__Direction__
Show each line from the listing that includes the word "picture".

__Source material__

------------------------------------------------

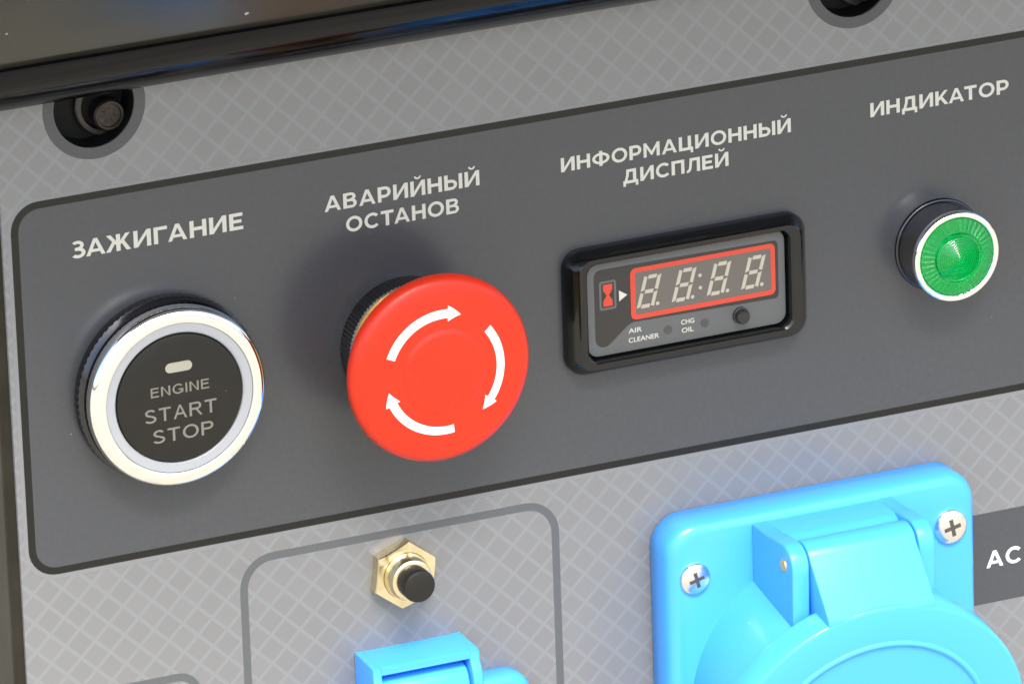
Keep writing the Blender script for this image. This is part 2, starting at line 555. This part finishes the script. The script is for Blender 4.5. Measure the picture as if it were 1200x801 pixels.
def glyph(c):
    w, h = SW, SH
    if c == 'Г':
        return 0.78, [_rect(0, 0, w, 1), _rect(w, 1 - h, .78, 1)]
    if c == 'Е':
        return 0.80, [_rect(0, 0, w, 1), _rect(w, 1 - h, .78, 1), _rect(w, 0, .80, h), _rect(w, .41, .71, .41 + h * .95)]
    if c == 'E':
        return 0.72, [_rect(0, 0, w, 1), _rect(w, 1 - h, .71, 1), _rect(w, 0, .72, h), _rect(w, .46, .67, .46 + h)]
    if c == 'N':
        return 0.82, [_rect(0, 0, w, 1), _rect(.82 - w, 0, .82, 1), [(.82 - w, 0), (.82 - w, .19), (w, 1), (w, .81)]]
    if c == 'I':
        return w, [_rect(0, 0, w, 1)]
    if c == 'G':
        return 0.95, [_ring(.50, .5, .50, .515, .50 - w, .515 - h, 40, 335, 44), _rect(.95 - w, .08, .95, .50), _rect(.54, .50 - h, .95 - w, .50)]
    if c == 'S':
        return 0.78, [_ring(.39, .735, .35, .275, .35 - w, .275 - h, 22, 250, 30), _ring(.39, .265, .39, .275, .39 - w, .275 - h, 72, -160, 30),
                      [(.26, .50), (.27, .625), (.52, .525), (.50, .40)]]
    if c == 'T':
        return 0.80, [_rect(.40 - w / 2, 0, .40 + w / 2, 1 - h), _rect(0, 1 - h, .80, 1)]
    if c == 'R':
        return 0.86, [_rect(0, 0, w, 1), _rect(w, 1 - h, .52, 1), _rect(w, .44, .52, .44 + h), _ring(.52, .72, .28, .28, .28 - w, .28 - h, -90, 90), [(.40, .46), (.54, .46), (.86, 0), (.70, 0)]]
    if c == 'P':
        return 0.78, [_rect(0, 0, w, 1), _rect(w, 1 - h, .47, 1), _rect(w, .40, .47, .40 + h), _ring(.47, .70, .31, .30, .31 - w, .30 - h, -90, 90)]
    if c == 'O':
        return 1.02, [_ring(.51, .5, .51, .515, .51 - w, .515 - h, 0, 360, 56)]
    if c == 'A' and w < .16:
        l = [(0, 0), (.14, 0), (.45, .84), (.45, 1), (.385, 1)]
        return 0.90, [l, _mir(l, .90), [(.19, .28), (.71, .28), (.66, .28 + h), (.24, .28 + h)]]
    if c in 'АA':
        W_ = 1.10
        l = [(0, 0), (.225, 0), (W_ / 2, .77), (W_ / 2, 1), (W_ / 2 - .112, 1)]
        return W_, [l, _mir(l, W_), [(.27, .20), (W_ - .27, .20), (W_ - .34, .37), (.34, .37)]]
    if c == 'Н':
        return 0.97, [_rect(0, 0, w, 1), _rect(.97 - w, 0, .97, 1), _rect(w, .41, .97 - w, .41 + h)]
    if c in 'ИЙ':
        g = [_rect(0, 0, w, 1), _rect(1 - w, 0, 1, 1), [(w, 0), (1 - w, .70), (1 - w, 1), (w, .30)]]
        if c == 'Й':
            g.append(_ring(.5, 1.30, .23, .20, .115, .10, 180, 360))
        return 1.0, g
    if c == 'В':
        return 0.90, [_rect(0, 0, w, 1), _rect(w, 1 - h * .9, .50, 1), _rect(w, .43, .56, .43 + h * .85), _rect(w, 0, .56, h * .9),
                      _ring(.50, .735, .34, .265, .13, .100, -90, 90), _ring(.56, .292, .34, .292, .125, .128, -90, 90)]
    if c == 'Р':
        return 0.88, [_rect(0, 0, w, 1), _rect(w, 1 - h, .46, 1), _rect(w, .27, .46, .27 + h), _ring(.46, .635, .42, .365, .20, .18, -90, 90)]
    if c == 'О':
        return 1.14, [_ring(.57, .5, .57, .515, .355, .325, 0, 360, 56)]
    if c in 'СC':
        return 1.00, [_ring(.56, .5, .56, .515, .345, .325, 42, 318, 44)]
    if c == 'Т':
        return 0.90, [_rect(.45 - w / 2, 0, .45 + w / 2, 1 - h), _rect(0, 1 - h, .90, 1)]
    if c == 'Д':
        return 1.10, [_rect(0, 0, 1.10, h), _rect(0, -.20, .19, 0), _rect(.91, -.20, 1.10, 0), [(.10, h), (.31, h), (.41, .55), (.43, 1 - h), (.43, 1), (.24, 1), (.22, .6)],
                      _rect(.43, 1 - h, .96, 1), _rect(.96 - w, h, .96, 1 - h)]
    if c == 'Л':
        return 1.00, [[(0, -.01), (.13, -.01), (.27, .06), (.36, .25), (.41, .6), (.425, 1 - h), (.425, 1), (.235, 1), (.21, .55), (.17, .27), (.10, .175), (.02, .175)],
                      _rect(.425, 1 - h, 1, 1), _rect(1 - w, 0, 1, 1 - h)]
    if c == 'М':
        W_ = 1.18
        l = [(w * .98, .60), (0, 1), (.19, 1), (W_ / 2, .40), (W_ / 2, .13), (W_ / 2 - .05, .13)]
        l = [(0, 1), (.18, 1), (W_ / 2, .40), (W_ / 2, .12), (W_ / 2 - .045, .12), (w * .93, .64), (0, .9)]
        return W_, [_rect(0, 0, w * .93, 1), _rect(W_ - w * .93, 0, W_, 1), l, _mir(l, W_)]
    if c == 'П':
        return 0.95, [_rect(0, 0, w, 1), _rect(.95 - w, 0, .95, 1), _rect(w, 1 - h, .95 - w, 1)]
    if c == 'К':
        return 0.95, [_rect(0, 0, w, 1), [(w, .28), (w, .55), (.66, 1), (.92, 1), (.46, .51)], [(.36, .42), (.50, .58), (.95, 0), (.69, 0)]]
    if c == 'Ж':
        W_ = 1.44
        a = [[(W_ / 2 + w / 2, .36), (W_ / 2 + w / 2, .60), (1.14, 1), (1.40, 1), (1.00, .51)], [(.92, .45), (1.05, .60), (W_, 0), (1.18, 0)]]
        return W_, [_rect(W_ / 2 - w / 2, 0, W_ / 2 + w / 2, 1)] + a + [_mir(p, W_) for p in a]
    if c == 'З':
        return 0.82, [_ring(.37, .735, .37, .28, .165, .105, 142, -90), _ring(.40, .295, .42, .31, .20, .125, 90, -146), _rect(.22, .43, .42, .43 + h * .95)]
    if c == 'Ф':
        return 1.26, [_rect(.63 - w / 2, -.03, .63 + w / 2, 1.03), _ring(.63, .5, .63, .40, .42, .225, 0, 360, 56)]
    if c == 'Ц':
        return 1.04, [_rect(0, 0, w, 1), _rect(.90 - w, h, .90, 1), _rect(w, 0, .90, h), _rect(.86, -.20, 1.04, h)]
    if c == 'Ы':
        return 1.22, [_rect(0, 0, w, 1), _rect(w, .48, .46, .48 + h), _rect(w, 0, .46, h), _ring(.46, .333, .40, .333, .19, .15, -90, 90), _rect(1.22 - w, 0, 1.22, 1)]


def panel_text(s, xl, xr, zb, cap, h, bm=None, gap=0.16, sw=0.24, sh=0.20):
    """bold geometric capitals, printed as flat ink between xl and xr"""
    bm = bm or bmesh.new()
    global SW, SH
    SW, SH = sw, sh
    gl = [glyph(c) for c in s]
    kern = [gap * (0.2 if (a in 'ГТ' and b in 'АД') or (a in 'А' and b in 'ТС') or (a in 'РАКЗ' and b in 'АЖ') else 1) for a, b in zip(s, s[1:])]
    tot = sum(g[0] for g in gl) + sum(kern)
    k = (xr - xl) / tot
    x = xl
    n = 0
    for i, (wd_, parts) in enumerate(gl):
        for p in parts:
            n += 1
            hh = h + 0.0015 * (n % 7)
            if p[0] == 'strip':
                a = [bm.verts.new((x + q[0] * k, zb + q[1] * cap, hh)) for q in p[1]]
                b = [bm.verts.new((x + q[0] * k, zb + q[1] * cap, hh)) for q in p[2]]
                for j in range(len(a) - 1):
                    bm.faces.new((a[j], a[j + 1], b[j + 1], b[j]))
            else:
                bm.faces.new([bm.verts.new((x + q[0] * k, zb + q[1] * cap, hh)) for q in p])
        x += (wd_ + (kern[i] if i < len(kern) else 0)) * k
    return bm


put('lettering', panel_text('ЗАЖИГАНИЕ', -92.0, -56.1, 33.55, 3.45, 0.09), M['ink'], cp, smooth=0)
b_ = panel_text('АВАРИЙНЫЙ', -38.9, -5.8, 34.0, 3.15, 0.09)
put('lettering', panel_text('ОСТАНОВ', -34.5, -10.4, 29.05, 3.1, 0.09, b_), M['ink'], cp, smooth=0)
b_ = panel_text('ИНФОРМАЦИОННЫЙ', 11.8, 62.2, 33.6, 2.95, 0.09)
put('lettering', panel_text('ДИСПЛЕЙ', 25.2, 48.3, 28.85, 2.95, 0.09, b_), M['ink'], cp, smooth=0)
put('lettering', panel_text('ИНДИКАТОР', 79.9, 111.0, 33.7, 3.0, 0.09), M['ink'], cp, smooth=0)
bd = put('badge', shape2d([rrect(90, -76.1, 150, -56.15, 0.8)], 0.0, 0.05), M['field'], cp, smooth=0)
put('lettering', panel_text('AC', 104.4, 112.4, -68.3, 3.6, 0.09), M['white'], bd, smooth=0)

# ------------------------------------------------------------------ bolts in the two round holes
for i, (hx, hz, lb) in enumerate(((HL[0], HL[1], 'dull bolt with pale washer in the left hole under the tank flange'),
                                  (HR_[0], HR_[1], 'dark bolt in the right hole cut off by the top of the picture'))):
    bt = thing('mounting_bolt', lb, 'bolt', hx + 4.0, hz - 3.0, -6.0, 'bolts in the round panel holes')
    put('recess_cup', lathe([(8.34, -0.4), (8.2, -6), (0, -6.2)], (hx, hz, 0), 48), M['hole'], bt)
    put('washer', lathe([(6.1, -6.0), (6.1, -5.0), (5.8, -4.8), (4.95, -4.8), (4.8, -5.0), (4.8, -6.1)], (hx + 4.0, hz - 1.9, 0), 48), M['washer'], bt)
    hd = put('bolt_head', lathe([(3.0, -6.0), (3.25, -3.9), (3.2, -2.6), (2.85, -2.2), (2.4, -2.2), (2.25, -2.5), (0, -2.45)], (hx + 4.0, hz - 3.2, 0), 40), M['bolt'], bt)
    bb = bmesh.new()
    for k, (dx, dz) in enumerate(((-0.9, 0.9), (0.1, 1.2), (1.0, 0.8), (-1.2, -0.1), (0.0, 0.2), (1.1, -0.2), (-0.7, -1.0), (0.5, -0.9))):
        box(hx + 4.0 + dx - .2, hx + 4.0 + dx + .22, hz - 3.2 + dz - .25, hz - 3.2 + dz + .25, -2.5, -2.3, bb, bev=0.06)
    put('stamped_mark', bb, M['bolt'], hd)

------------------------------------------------

__Full solution__
Keep writing the Blender script for this image. This is part 2, starting at line 555. This part finishes the script. The script is for Blender 4.5. Measure the picture as if it were 1200x801 pixels.
                                  (HR_[0], HR_[1], 'dark bolt in the right hole cut off by the top of the picture'))):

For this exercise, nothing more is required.